Segundo o Dicionário de língua portuguesa (1998) a palavra primitivo tem o seguinte significado: "…que foi o primeiro a existir; relativo aos primeiros tempos…".
Gostava também de nomear as sociedades pré-estatais que desenvolvem uma guerra primitiva, portanto sociedades do tipo bando, tribo e chefado.
Para a definição do conceito de guerra primitiva baseio-me na definição alargada de guerra de Otterbein (2004, p. 9): "…armed combat between political communitie…".
Frigolé Reixach (1988, p. 66) faz uma distinção bastante clara entre guerra e feud com a seguinte definição: "A guerra, ao contrário [do feud], não prevê nenhuma contrapartida: trata de um assunto público, cujo objectivo é não só dar morte ao adversário mas também submetê-lo e destruir ou apropriar-se de parte dos seus bens.".

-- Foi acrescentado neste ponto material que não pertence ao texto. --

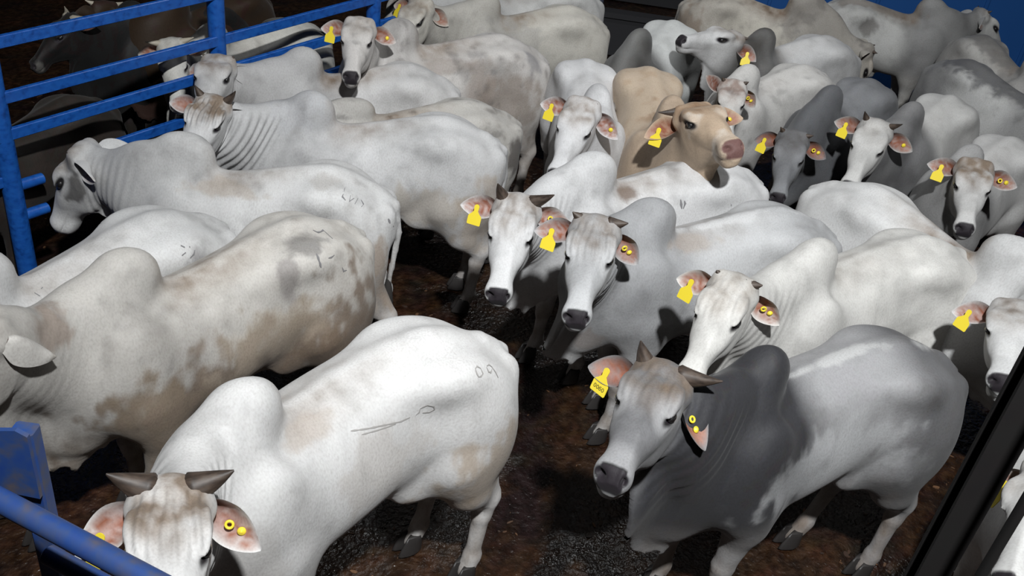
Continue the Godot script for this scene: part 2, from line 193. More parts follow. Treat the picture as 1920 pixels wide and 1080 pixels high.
		{"label": "dark grey bull with a pale muzzle and small black horns", "at": [2.289, -7.06], "yaw": -2.198, "pose": [0.965, 0.982, 0.093, -0.129, 0.098, -0.054, 0.152, 0.315, 0.031, 0.942, -0.014], "coat": [0.88, 0.62, 0.75, 0.1, 0.02, 0.1], "ears": [0.55, 0.1, 0.1, 0.35, 0.15, 0.1], "detail": 1, "white": Color(0.22, 0.225, 0.235), "grey": Color(0.085, 0.087, 0.093), "brown": Color(0.12, 0.115, 0.115), "horns": [0.085, 0.3, 0.0, 0.085, 0.9, 0.0], "tags": [2, 1], "grey_head": 0.55},
		{"label": "grey-humped bull lifting its nose in the air, at the back", "at": [2.009, -8.135], "yaw": -2.456, "pose": [0.968, 0.994, 0.257, 0.304, 0.024, 0.11, -0.38, 0.363, -0.14, 0.972, -0.136], "coat": [0.95, 0.25, 0.5, 0.3, 0.08, 0.2], "ears": [0.35, 0.5, 0.0, 0.4, 0.3, 0.1], "detail": 1, "white": Color(0.55, 0.55, 0.55), "grey": Color(0.065, 0.063, 0.06), "horns": [0.07, 0.2, 0.9, 0.07, 0.2, 0.9], "tags": [1, 0], "grey_head": 0.15},
		{"label": "speckled white bull with a pinkish brown face, one ear raised", "at": [1.741, -7.344], "yaw": -2.276, "pose": [0.94, 1.008, 0.472, 0.27, 0.094, 0.106, -0.009, -0.162, 0.092, 0.88, -0.158], "coat": [0.15, 0.06, 0.8, 0.35, 0.2, 0.2], "ears": [0.9, 0.15, -0.1, -0.7, 0.1, 0.3], "detail": 1, "white": Color(0.55, 0.54, 0.52), "brown": Color(0.27, 0.2, 0.17), "horns": [0.07, 0.5, 0.1, 0.07, 0.9, 0.1], "tags": [2, 0]},
		{"label": "bull with a dark slate hump and white hindquarters, head hidden behind the tan one", "at": [0.836, -7.624], "yaw": -1.987, "pose": [0.991, 0.992, 0.1, -0.4, 0.0, -0.054, 0.0, -0.344, 0.0, 1.0, 0.0], "coat": [0.95, 0.0, 0.3, 0.1, 0.03, 0.0], "ears": [0.25, 0.3, 0.1, 0.25, 0.3, 0.1], "detail": 1, "white": Color(0.55, 0.56, 0.55), "grey": Color(0.075, 0.073, 0.07), "tags": [0, 0]},
		{"label": "tan-stained bull at the back wall, facing right with its head hidden", "at": [2.017, -9.315], "yaw": -0.149, "pose": [0.956, 0.978, 0.0, -0.5, 0.0, -0.046, 0.0, -0.256, 0.0, 1.0, 0.007], "coat": [0.4, 0.1, 0.3, 0.65, 0.25, 1.2], "ears": [0.25, 0.3, 0.1, 0.25, 0.3, 0.1], "detail": 1, "patches": [[Vector3(-0.1, 1.05, 0.25), Vector3(0.4, 0.2, 0.2), Color(0.55, 0.52, 0.45), 0.6], [Vector3(-0.72, 0.95, 0.15), Vector3(0.16, 0.3, 0.2), Color(0.2, 0.15, 0.11), 0.7]], "white": Color(0.48, 0.45, 0.40), "brown": Color(0.17, 0.115, 0.075), "tags": [0, 0]},
		{"label": "white bull with a grey neck and hump, standing before the blue wall", "at": [3.39, -9.8], "yaw": 0.003, "pose": [0.954, 0.993, 0.433, -0.002, 0.065, -0.055, -0.278, 0.011, -0.093, 0.997, 0.006], "coat": [0.7, 0.05, 0.3, 0.3, 0.08, 1.2], "ears": [0.5, 0.3, 0.1, 0.7, 0.4, 0.2], "detail": 1, "patches": [[Vector3(-0.3, 1.18, 0.24), Vector3(0.1, 0.1, 0.1), Color(0.16, 0.15, 0.14), 0.7], [Vector3(-0.2, 1.36, 0), Vector3(0.5, 0.07, 0.14), Color(0.22, 0.19, 0.165), 0.7]], "white": Color(0.53, 0.53, 0.515), "horns": [0.08, 0.5, 0.2, 0.08, 0.5, 0.2], "tags": [0, 0]},
		{"label": "grey-backed bull with white belly, rump towards the camera at the right edge", "at": [3.87, -7.891], "yaw": -0.835, "pose": [0.972, 0.96, 0.0, -0.065, 0.0, -0.065, 0.0, -0.464, 0.0, 1.0, -0.116], "coat": [0.5, 0.75, 0.4, 0.25, 0.15, 0.7], "ears": [0.25, 0.3, 0.1, 0.25, 0.3, 0.1], "detail": 1, "patches": [[Vector3(-0.25, 1.36, 0), Vector3(0.62, 0.13, 0.24), Color(0.095, 0.095, 0.1), 0.85]], "white": Color(0.5, 0.5, 0.49), "grey": Color(0.10, 0.10, 0.105), "brown": Color(0.10, 0.095, 0.09), "tags": [0, 0]},
		{"label": "dusty grey bull behind the grey-backed one at the right edge", "at": [4.095, -8.604], "yaw": -1.241, "pose": [0.98, 0.957, 0.0, -0.065, 0.0, -0.065, 0.0, -0.464, 0.0, 1.0, -0.096], "coat": [0.45, 0.45, 0.4, 0.35, 0.1, 0.6], "ears": [0.25, 0.3, 0.1, 0.25, 0.3, 0.1], "detail": 1, "patches": [[Vector3(-0.25, 1.36, 0), Vector3(0.62, 0.1, 0.2), Color(0.16, 0.155, 0.15), 0.7]], "white": Color(0.47, 0.46, 0.44), "tags": [0, 0]},
		{"label": "white bull beyond the dark steel column in the lower right corner", "at": [2.699, -3.463], "yaw": -2.187, "pose": [1.038, 1.05, -0.076, 0.279, -0.092, 0.161, -0.249, -0.22, 0.635, 0.881, 0.007], "coat": [0.12, 0.03, 0.3, 0.1, 0.03, 0.2], "ears": [0.4, 0.2, 0.1, 0.3, 0.15, 0.1], "detail": 1, "white": Color(0.64, 0.635, 0.62), "horns": [0, 0, 0, 0, 0, 0], "tags": [0, 1]},
		{"label": "white-faced bull with pale horns behind the blue fence, body facing left", "at": [-2.182, -6.668], "yaw": -2.12, "pose": [0.92, 0.978, 0.508, 0.303, 0.073, 0.068, 0.261, -0.349, 0.266, 0.874, 0.003], "coat": [0.3, 0.05, 0.15, 0.3, 0.25, 0.3], "ears": [0.4, 0.3, 0.1, 0.25, 0.2, 0.1], "detail": 1, "patches": [[Vector3(0.35, 1.45, 0), Vector3(0.2, 0.1, 0.15), Color(0.15, 0.145, 0.14), 0.6]], "white": Color(0.55, 0.54, 0.50), "horns": [0.12, 0.15, 0.1, 0.12, 0.15, 0.1], "horn_look": "pale_horn", "tags": [0, 0], "group": "bulls behind the blue fence"},
		{"label": "black bull with a pale nose and long horns behind the blue fence", "at": [-2.907, -6.973], "yaw": -2.1, "pose": [0.89, 0.979, 0.194, 0.24, -0.016, 0.083, -0.313, -0.232, 0.038, 0.857, -0.022], "coat": [0.2, 0.1, 0.3, 0.1, 0.0, 0.0], "ears": [0.3, 0.9, 0.1, 0.3, 0.9, 0.1], "detail": 1, "patches": [[Vector3(1.385, 1.02, 0), Vector3(0.055, 0.07, 0.09), Color(0.42, 0.4, 0.37), 0.85]], "white": Color(0.013, 0.012, 0.012), "grey": Color(0.015, 0.014, 0.014), "brown": Color(0.04, 0.03, 0.025), "horns": [0.22, -0.35, 0.5, 0.22, -0.35, 0.5], "horn_look": "pale_horn", "tags": [0, 0], "group": "bulls behind the blue fence"},
		{"label": "dark brown bull with short pale horns, furthest back behind the blue fence", "at": [-2.694, -7.195], "yaw": -1.912, "pose": [0.915, 1.004, -1.06, -0.031, -0.549, -0.029, -0.318, -0.033, 0.221, 0.969, 0.033], "coat": [0.1, 0.1, 0.3, 0.3, 0.0, 0.0], "ears": [0.25, 0.3, 0.1, 0.25, 0.3, 0.1], "detail": 1, "white": Color(0.030, 0.016, 0.011), "grey": Color(0.03, 0.02, 0.015), "brown": Color(0.05, 0.03, 0.02), "horns": [0.1, 0.1, 0.2, 0.1, 0.1, 0.2], "horn_look": "pale_horn", "tags": [0, 0], "group": "bulls behind the blue fence"},
		{"label": "muddy brown bull, coat darkened for the dim pen, behind the blue fence post at the left edge", "at": [-3.08, -5.108], "yaw": -1.952, "pose": [0.819, 0.996, 0.0, -0.037, 0.0, -0.037, 0.0, -0.151, 0.0, 1.0, 0.0], "coat": [0.1, 0.1, 0.3, 0.5, 0.1, 0.0], "ears": [0.25, 0.3, 0.1, 0.25, 0.3, 0.1], "detail": 1, "white": Color(0.032, 0.026, 0.022), "grey": Color(0.03, 0.025, 0.02), "brown": Color(0.04, 0.03, 0.022), "horns": [0.06, 0.5, 0.2, 0.06, 0.5, 0.2], "tags": [0, 0], "group": "bulls behind the blue fence"},  # dimness behind the fence is put into these dark coat colours
	]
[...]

Kelly (2000, p.3-4) define guerra como: "War entails armed conflict that is collectively carried out. It differs from other (often antecedent) forms of conflict such as disputes and altercations by the fact that participants employ deadly weapons with deadly force.".
Ferguson apud Helbling (2006, p.114) traz-nos a seguinte definição de guerra: "…an organized, purposeful action, directed against another group…involving the actual or potential application of lethal force…".
Temos uma definição mais exaustiva de guerra primitiva com Prosteman apud Dennen (1995, p.73): "A group activity, carried on by members of one community against members of another community, in witch it is the primary propose to inflict serious injury or death on multiple nonspecific members of that other community, or in witch the primary propose makes it highly likely that serious injury or death will be inflicted on multiple nonspecific members of that community in the accomplishment of the primary purpose.".
Baseando-me nestes autores, entre muitos outros que fizeram parte das minhas leituras, a minha definição de guerra primitiva / Pré-Histórica é a seguinte: Violência interpessoal colectiva entre duas ou mais comunidades políticas distintas, com o uso de armas tendo como objectivo causar fatalidades, por um assunto colectivo e sem hipótese de compensação.